▶ _What is expected_: Leave the pictures out and retype the lines from the beginning through the line with "obj('seam_ring', bm, 'grey', lh)", both ends included.

##############################

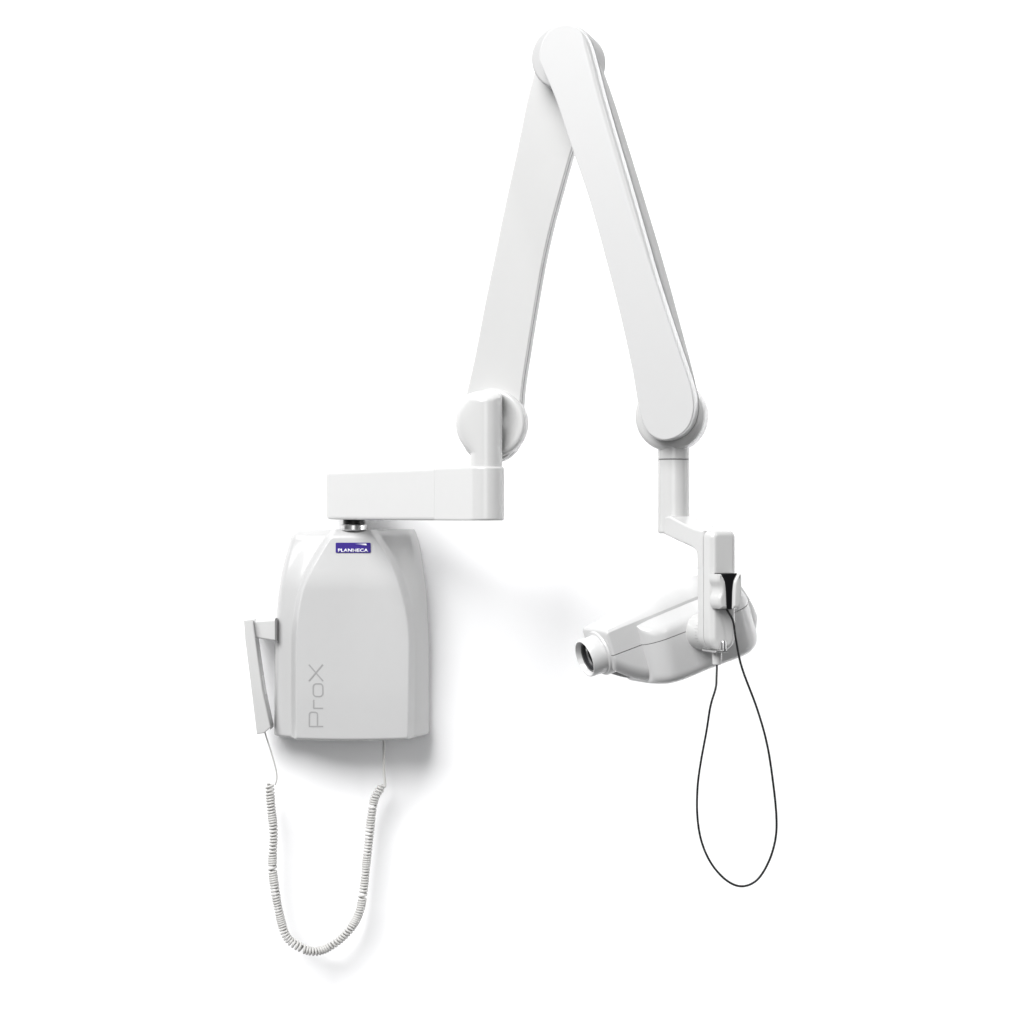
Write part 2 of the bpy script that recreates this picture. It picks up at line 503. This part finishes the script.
# lower hinge disc
bc_ = AF.tr(670.3, 416, .006)
bm = NB()
Rb = .0447
lathe(bm, AF.w(bc_[0], bc_[1], 0), nA, [(-.022, 0), (-.022, Rb - .008), (-.021, Rb - .004), (-.018, Rb - .001), (-.014, Rb), (.008, Rb), (.0115, Rb - .0012), (.0135, Rb - .004), (.0145, Rb - .008), (.0145, 0)], 96)
lh = obj('lower_hinge', bm, 'white', unit, angle=40)

# ================================================================== yoke that carries the tube head
hx = AF.w(bc_[0] + .0016, 0, -.006)
CXY = V((hx.x, hx.y, 0))
dcol = -hx.y
def zd(py, d): return (512 - py) * (CD - d) / F
print('column px', hx.x * F / (CD - dcol) + 512, 'd', dcol)
rcol = .0200
bm = NB()
ztc = zd(441, dcol); zsm = zd(459.3, dcol); zbc = zd(531, dcol)
lathe(bm, CXY, (0, 0, 1), [(ztc, 0), (ztc, rcol), (zsm + .0006, rcol), (zsm + .0003, rcol - .0004), (zsm + .0003, 0)])
obj('swivel_socket', bm, 'white', lh)
bm = NB(); lathe(bm, CXY, (0, 0, 1), [(zsm - .0012, 0), (zsm - .0012, rcol - .0006), (zsm + .0006, rcol - .0006), (zsm + .0006, 0)])
obj('seam_ring', bm, 'grey', lh)

PS = R(24.0)
S = V((math.sin(PS), -math.cos(PS), 0)); Wd = V((math.cos(PS), math.sin(PS), 0))
YF = Frame(CXY, S, (0, 0, 1), -Wd)       # u = outwards, v = up, n = to the left
LS = .092; TS = .036                      # slab inner and thickness
bm = NB()
lathe(bm, CXY, (0, 0, 1), [(-.0272, 0), (-.0272, rcol - .003), (-.0268, rcol - .0015), (-.0256, rcol - .0003), (-.0242, rcol), (zsm - .0012, rcol), (zsm - .0012, 0)])
yoke = obj('head_yoke', bm, 'white', unit, label='white L shaped bracket holding the tube head')
dS = dcol + (LS + TS / 2) * math.cos(PS)
zo = zd(530, dS + .02); zi = zd(549, dS - .02); zbo = zd(651, dS + .01)
half = .0178
prof2 = [(-.0205, zd(515.5, dcol) + .001), (-.0205, zd(532.5, dcol))]
prof2 = [(-.020, -.0062), (-.020, -.0262)]
inner = spline([(LS - .045, zi + .0085), (LS - .022, zi + .0040), (LS - .009, zi + .0005), (LS - .002, zi - .004), (LS, zi - .012)], 5)
outer_seam = LS + .0165
GS = .0014
prof2 += inner + [(LS, zbo + half)]
# rear half of slab bottom follows a round foot; rounding happens across width, handled by separate shape below
prof2 = [(.0, -.0070), (.0, -.0268)] + inner + [(LS, zi - .025), (outer_seam - GS, zi - .025)] + spline([(outer_seam - GS, zo - .0010), (LS - .010, zo + .0020), (LS - .05, zo + .011), (.02, -.0050)], 4)
bm = NB(); prism(bm, YF, prof2, -half, half, .003, .003)
obj('yoke_beam', bm, 'white', yoke, angle=40)
# vertical slab: outline across width and height, extruded outwards
SF = Frame(CXY, Wd, (0, 0, 1), S)
def slab(top, bottom, hw, rt, rb):
    o = []
    for k in range(9):
        a = R(0 + 90 * k / 8); o.append((hw - rt + rt * math.cos(a), top - rt + rt * math.sin(a)))
    for k in range(9):
        a = R(90 + 90 * k / 8); o.append((-hw + rt + rt * math.cos(a), top - rt + rt * math.sin(a)))
    for k in range(17):
        a = R(180 + 90 * k / 16); o.append((-hw + rb + rb * math.cos(a), bottom + rb + rb * math.sin(a)))
    for k in range(17):
        a = R(270 + 90 * k / 16); o.append((hw - rb + rb * math.cos(a), bottom + rb + rb * math.sin(a)))
    return o
bm = NB(); prism(bm, SF, slab(zi - .0200, zbo + .001, half - .0003, .001, .0165), LS, outer_seam - GS, .0005, .003)
obj('yoke_leg', bm, 'white', yoke, angle=40)
bm = NB(); prism(bm, SF, slab(zo, zbo, half, .010, .0175), outer_seam, LS + TS, .0075, .0008, seg=6)
bq = NB(); prism(bq, SF, slab(zo - .0022, zbo + .0004, half - .0006, .008, .0170), outer_seam - GS + .0001, outer_seam - .0001, 0)
obj('seam_gasket', bq, 'grey', yoke, wn=False)
fpl = obj('cover_plate', bm, 'white', yoke, angle=60)
FPN = LS + TS
# sensor holder : two jaws with finger scoops
hz0, hz1 = SF.tr(722, 608, FPN)[1], SF.tr(722, 573.5, FPN)[1]
def jaw(side):
    H = hz1 - hz0
    pts = []
    cx = SF.tr(726.6, 590, FPN + .012)[0]
    o, i = (.0168, .0036)
    a = [(cx + side * i, hz0), (cx + side * (i + .001), hz0 + H * .5), (cx + side * (i + .0028), hz0 + H * .80), (cx + side * (i + .0078), hz1)]
    b = [(cx + side * o, hz1), (cx + side * o, hz0 + H * .80), (cx + side * (o - .0035 * (side < 0)), hz0 + H * .62), (cx + side * (o - .0035 * (side < 0)), hz0 + H * .45), (cx + side * (o - .001), hz0 + H * .3), (cx + side * (o - .0015), hz0 + H * .12), (cx + side * (o - .004), hz0)]
    return spline(a, 4) + spline(b, 4), cx, H
bm = NB(); oj, jcx, JH = jaw(-1); prism(bm, SF, oj, FPN - .001, FPN + .021, .004, .0005, seg=5)
holder = obj('sensor_holder', bm, 'white', yoke, angle=50)
bm = NB(); oj, jcx, JH = jaw(1); prism(bm, SF, oj, FPN - .001, FPN + .021, .004, .0005, seg=5)
obj('holder_jaw', bm, 'white', holder, angle=50)
# chrome screw and bracket at foot of the plate
sp_ = SF.tr(721.5, 645, FPN + .002)
bm = NB()
lathe(bm, SF.w(sp_[0], sp_[1] - .001, FPN + .0062), (0, 0, 1), [(-.0035, 0), (-.0035, .0038), (.0045, .0038), (.006, .0030), (.0068, 0)], 32)
lathe(bm, SF.w(sp_[0], sp_[1] - .001, FPN + .0062), (0, 0, 1), [(-.006, 0), (-.006, .0042), (-.0038, .0042), (-.0038, 0)], 32)
obj('clamp_screw', bm, 'chrome', yoke)
bm = NB(); prism(bm, SF, rrect(sp_[0] - .004, sp_[1] - .0075, .017, .0022, .0008), LS + .012, FPN + .010, .0006)
obj('cable_bracket', bm, 'chrome', yoke)

# ================================================================== tube head
TI = R(17.5)
aH = (-Wd * math.cos(TI) + V((0, 0, -1)) * math.sin(TI)).normalized()
tH = S.cross(aH); 
if tH.z < 0: tH = -tH
dc = dcol + LS * math.cos(PS)
Hz = SF.tr(716, 633, LS)[1]
HO = SF.w(SF.tr(717, 633, LS)[0], Hz, 0)
HF = Frame(HO, aH, tH, S)     # u = towards cone, v = up, n = near side

CL, CH = -.117, .118
topE = [(-.117, -.018), (-.110, -.002), (-.102, .016), (-.094, .030), (-.086, .038), (-.075, .0418), (-.02, .0430), (.03, .0418), (.0686, .0408), (.105, .0400), (.118, .0390)]
botE = [(-.117, -.029), (-.112, -.036), (-.104, -.0415), (-.09, -.0470), (-.075, -.0505), (-.056, -.0525), (0, -.0515), (.034, -.0522), (.055, -.0508), (.068, -.0478), (.082, -.0425), (.095, -.0345), (.107, -.0255), (.118, -.0160)]
crown = [(-.117, 0), (-.092, .001), (-.08, .004), (-.063, .0095), (-.044, .0142), (-.0125, .0162), (.0248, .0158), (.0725, .0100), (.100, .0045), (.118, .0015)]
def tail(tab): return [((-.05 + (a + .05) * .84) if a < -.05 else a, v) for a, v in tab]
CL = -.05 - .067 * .84
T_ = spline(tail(topE), 5); B_ = spline(tail(botE), 5); K_ = spline(tail(crown), 5)
W_t = spline([(-.107, .010), (-.098, .020), (-.082, .028), (-.065, .0335), (-.03, .0360), (.05, .0362), (.118, .0350)], 5)
def endfall(a, lo, hi, r):
    k = 1
    if a < lo + r: k = math.sqrt(max(0, 1 - ((lo + r - a) / r) ** 2))
    if a > hi - r: k = min(k, math.sqrt(max(0, 1 - ((a - hi + r) / r) ** 2)))
    return k
def stations(lo, hi, r, n=60):
    q = [lo + r * (1 - math.cos(math.pi / 2 * k / 8)) for k in range(8)]
    q += [lo + r + (hi - lo - 2 * r) * k / n for k in range(n + 1)]
    q += [hi - r * (1 - math.cos(math.pi / 2 * k / 8)) for k in range(7, -1, -1)]
    return q
def round_poly(pts, rad, n=6):
    out = []
    N = len(pts)
    for i in range(N):
        p0, p1, p2 = V(pts[i - 1]), V(pts[i]), V(pts[(i + 1) % N])
        d0, d2 = (p0 - p1), (p2 - p1); r = min(rad[i], d0.length * .48, d2.length * .48)
        a = p1 + d0.normalized() * r; b = p1 + d2.normalized() * r
        for k in range(n + 1):
            t = k / n; q = a * (1 - t) ** 2 + p1 * 2 * t * (1 - t) + b * t * t; out.append((q.x, q.y))
    return out
def loft(bm, st, f):
    rings = [[bm.verts.new(HF.w(a, v, q)) for q, v in f(a)] for a in st]
    n = len(rings[0])
    for a, b in zip(rings, rings[1:]):
        for i in range(n): bm.faces.new((a[i], a[(i + 1) % n], b[(i + 1) % n], b[i]))
    bm.faces.new(rings[0][::-1]); bm.faces.new(rings[-1])
ER = .0035
def core_sec(a, shrink=0, lim=None):
    e = endfall(a, CL, CH, ER); d = ER * (1 - e) + shrink
    t, b, w, c = lerp(T_, a) - d, lerp(B_, a) + d, lerp(W_t, a) - d, lerp(K_, a)
    if lim: t, b, c = min(t, lim[1]), max(b, lim[0]), 0
    if t < b + .002: t = b + .002
    top = []
    # crowned lid: a clear edge, then a curve over the top
    m = 14
    for k in range(m + 1):
        x = -1 + 2 * k / m
        top.append((x * (w - .0022), t + c * (1 - abs(x) ** 2.4)))
    mid = (t + b) / 2
    k_ = .0022
    return round_poly([(w - .014, b), (w, b + .014), (w, t - k_)], [.010, .010, .0018], 7) + [p for p in top[::-1]] + round_poly([(-w, t - k_), (-w, b + .014), (-w + .014, b)], [.0018, .010, .010], 7)
WB = .0195
BH_ = .0765
def bump_sec(a, shrink=0, lim=None):
    e = 1
    if a > .046: e = math.sqrt(max(0, 1 - ((a - .046) / (BH_ - .046)) ** 2))
    if a < -.040: e = math.sqrt(max(0, 1 - ((-.040 - a) / .050) ** 2))
    base = lerp(W_t, a) - .002
    w = base + (WB + .002) * e - shrink
    t0 = lerp(T_, a) - .0025 - shrink * 1.5; b = lerp(B_, a) + .0008 + shrink
    t0 -= .004 * (1 - e)
    vt = t0 - (w - base) * .88
    if lim: t0 = min(t0, lim[1]); vt = min(vt, lim[1]); b = max(b, lim[0])
    t0 = max(t0, b + .004); vt = max(vt, b + .003)
    if lim: return round_poly([(w, b), (w, t0), (-w, t0), (-w, b)], [.0005] * 4, 4)
    return round_poly([(w, b), (w, vt), (base - .004, t0), (-base + .004, t0), (-w, vt), (-w, b)], [.014, .008, .006, .006, .008, .014], 8)
SV = .0072
def cut(bm, v0, keep_up, gap=.0005):
    co = HF.w(0, v0 + (gap if keep_up else -gap), 0)
    r = bmesh.ops.bisect_plane(bm, geom=bm.verts[:] + bm.edges[:] + bm.faces[:], plane_co=co, plane_no=tH, clear_inner=keep_up, clear_outer=not keep_up)
    ed = [g for g in r['geom_cut'] if isinstance(g, bmesh.types.BMEdge)]
    bmesh.ops.holes_fill(bm, edges=ed)
bst = [-.0900 + .0015 * k for k in range(0, 91)] + [.046 + (BH_ - .046) * math.sin(math.pi / 2 * k / 14) for k in range(15)]
bst = sorted(set(round(x, 6) for x in bst))
def head_half(up):
    bm = NB(); loft(bm, stations(CL, CH, ER, 150), core_sec); cut(bm, SV, up)
    b2 = NB(); loft(b2, bst, bump_sec); cut(b2, SV, up)
    me = bpy.data.meshes.new('x'); b2.to_mesh(me); b2.free(); bm.from_mesh(me); bpy.data.meshes.remove(me)
    return bm
head = obj('tube_head', head_half(True), 'head', unit, angle=50, wn=False, label='white tube head angled down to the left')
obj('lower_housing', head_half(False), 'head', head, angle=50, wn=False)
lm = (SV - .003, SV + .003)
bm = NB()
loft(bm, stations(-.090, CH - .001, ER, 60), lambda a: core_sec(a, .0010, lm))
loft(bm, [x for x in bst if -.084 < x < BH_ - .0005], lambda a: bump_sec(a, .0010, lm))
obj('seam_gasket', bm, 'grey', head, wn=False)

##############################

▶ _Solution to this problem_:
Write part 2 of the bpy script that recreates this picture. It picks up at line 503. This part finishes the script.
# lower hinge disc
bc_ = AF.tr(670.3, 416, .006)
bm = NB()
Rb = .0447
lathe(bm, AF.w(bc_[0], bc_[1], 0), nA, [(-.022, 0), (-.022, Rb - .008), (-.021, Rb - .004), (-.018, Rb - .001), (-.014, Rb), (.008, Rb), (.0115, Rb - .0012), (.0135, Rb - .004), (.0145, Rb - .008), (.0145, 0)], 96)
lh = obj('lower_hinge', bm, 'white', unit, angle=40)

# ================================================================== yoke that carries the tube head
hx = AF.w(bc_[0] + .0016, 0, -.006)
CXY = V((hx.x, hx.y, 0))
dcol = -hx.y
def zd(py, d): return (512 - py) * (CD - d) / F
print('column px', hx.x * F / (CD - dcol) + 512, 'd', dcol)
rcol = .0200
bm = NB()
ztc = zd(441, dcol); zsm = zd(459.3, dcol); zbc = zd(531, dcol)
lathe(bm, CXY, (0, 0, 1), [(ztc, 0), (ztc, rcol), (zsm + .0006, rcol), (zsm + .0003, rcol - .0004), (zsm + .0003, 0)])
obj('swivel_socket', bm, 'white', lh)
bm = NB(); lathe(bm, CXY, (0, 0, 1), [(zsm - .0012, 0), (zsm - .0012, rcol - .0006), (zsm + .0006, rcol - .0006), (zsm + .0006, 0)])
obj('seam_ring', bm, 'grey', lh)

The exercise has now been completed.